**THE REQUEST**
Reproduce exactly the section that begins at the line containing "Write part 3" and ends at the line containing "tap', .0215, .0085, (.93, -.2, 0))", both lines included; omit all other lines.

**EXERCISE MATERIAL**
##########

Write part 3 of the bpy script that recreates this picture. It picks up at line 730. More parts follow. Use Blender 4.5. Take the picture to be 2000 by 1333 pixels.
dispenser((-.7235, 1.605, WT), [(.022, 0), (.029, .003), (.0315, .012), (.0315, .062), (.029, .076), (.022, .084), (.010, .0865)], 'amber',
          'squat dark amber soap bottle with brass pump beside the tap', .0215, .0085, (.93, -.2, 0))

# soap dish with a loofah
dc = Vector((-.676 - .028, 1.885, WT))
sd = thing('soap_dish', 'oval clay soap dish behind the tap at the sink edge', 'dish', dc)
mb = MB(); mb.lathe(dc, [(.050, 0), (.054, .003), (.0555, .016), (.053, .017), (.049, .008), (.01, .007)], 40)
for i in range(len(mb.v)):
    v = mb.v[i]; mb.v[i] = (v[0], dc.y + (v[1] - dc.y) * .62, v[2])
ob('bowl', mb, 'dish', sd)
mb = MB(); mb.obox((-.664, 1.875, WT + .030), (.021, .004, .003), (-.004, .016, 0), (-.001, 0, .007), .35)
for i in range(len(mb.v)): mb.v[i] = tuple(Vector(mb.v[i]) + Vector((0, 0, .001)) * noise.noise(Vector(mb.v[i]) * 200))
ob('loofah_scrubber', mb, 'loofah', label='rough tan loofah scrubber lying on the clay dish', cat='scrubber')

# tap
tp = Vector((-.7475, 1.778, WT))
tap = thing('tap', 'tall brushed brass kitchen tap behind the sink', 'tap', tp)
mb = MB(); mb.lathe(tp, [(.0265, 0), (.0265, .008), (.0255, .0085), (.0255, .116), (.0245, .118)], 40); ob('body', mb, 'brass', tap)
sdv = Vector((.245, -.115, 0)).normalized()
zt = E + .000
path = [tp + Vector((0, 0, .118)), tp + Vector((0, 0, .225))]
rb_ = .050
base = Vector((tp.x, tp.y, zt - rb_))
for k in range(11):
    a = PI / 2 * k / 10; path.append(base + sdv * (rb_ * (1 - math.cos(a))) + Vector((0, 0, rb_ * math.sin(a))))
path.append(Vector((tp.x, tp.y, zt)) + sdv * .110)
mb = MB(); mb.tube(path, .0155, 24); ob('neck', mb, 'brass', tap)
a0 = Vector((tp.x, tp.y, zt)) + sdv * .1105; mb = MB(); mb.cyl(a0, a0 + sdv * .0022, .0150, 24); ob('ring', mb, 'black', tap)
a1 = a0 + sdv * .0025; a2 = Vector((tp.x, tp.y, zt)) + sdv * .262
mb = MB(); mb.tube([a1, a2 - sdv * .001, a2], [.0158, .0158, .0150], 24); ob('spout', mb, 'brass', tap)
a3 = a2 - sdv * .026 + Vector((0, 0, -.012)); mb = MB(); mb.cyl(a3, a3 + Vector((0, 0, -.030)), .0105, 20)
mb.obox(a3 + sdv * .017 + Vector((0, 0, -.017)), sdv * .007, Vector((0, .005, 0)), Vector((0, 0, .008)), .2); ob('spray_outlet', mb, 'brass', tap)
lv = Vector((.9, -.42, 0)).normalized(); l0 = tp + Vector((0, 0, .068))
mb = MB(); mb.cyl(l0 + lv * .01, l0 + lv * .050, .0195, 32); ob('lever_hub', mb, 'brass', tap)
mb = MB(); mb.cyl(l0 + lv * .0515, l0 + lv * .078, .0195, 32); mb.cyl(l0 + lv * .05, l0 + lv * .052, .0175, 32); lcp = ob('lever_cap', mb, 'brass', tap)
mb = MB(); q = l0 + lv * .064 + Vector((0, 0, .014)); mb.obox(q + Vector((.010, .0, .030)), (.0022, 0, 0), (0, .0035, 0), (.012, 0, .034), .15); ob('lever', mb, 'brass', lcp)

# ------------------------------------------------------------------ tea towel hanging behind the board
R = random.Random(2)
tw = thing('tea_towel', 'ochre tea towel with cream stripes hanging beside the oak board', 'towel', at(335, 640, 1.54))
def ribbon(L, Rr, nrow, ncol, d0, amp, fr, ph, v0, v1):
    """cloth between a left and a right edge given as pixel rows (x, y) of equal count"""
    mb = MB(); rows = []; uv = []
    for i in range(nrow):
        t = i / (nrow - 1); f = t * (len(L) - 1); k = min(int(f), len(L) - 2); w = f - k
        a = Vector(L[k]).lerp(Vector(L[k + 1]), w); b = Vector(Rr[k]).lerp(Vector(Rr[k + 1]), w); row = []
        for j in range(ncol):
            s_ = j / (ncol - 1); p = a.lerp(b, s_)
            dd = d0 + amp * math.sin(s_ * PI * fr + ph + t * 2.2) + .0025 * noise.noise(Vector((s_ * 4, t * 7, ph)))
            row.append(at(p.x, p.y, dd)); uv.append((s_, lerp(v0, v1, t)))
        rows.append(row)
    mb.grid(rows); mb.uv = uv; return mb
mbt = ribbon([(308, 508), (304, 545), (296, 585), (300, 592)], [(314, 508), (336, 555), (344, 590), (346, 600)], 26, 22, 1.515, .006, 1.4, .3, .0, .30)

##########

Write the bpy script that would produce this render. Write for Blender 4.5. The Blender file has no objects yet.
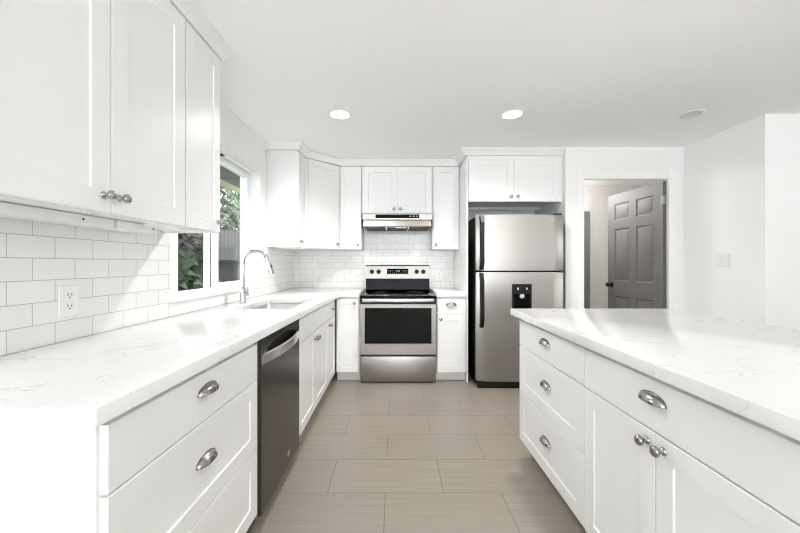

##########

**FULL OUTPUT**
Write part 3 of the bpy script that recreates this picture. It picks up at line 730. More parts follow. Use Blender 4.5. Take the picture to be 2000 by 1333 pixels.
dispenser((-.7235, 1.605, WT), [(.022, 0), (.029, .003), (.0315, .012), (.0315, .062), (.029, .076), (.022, .084), (.010, .0865)], 'amber',
          'squat dark amber soap bottle with brass pump beside the tap', .0215, .0085, (.93, -.2, 0))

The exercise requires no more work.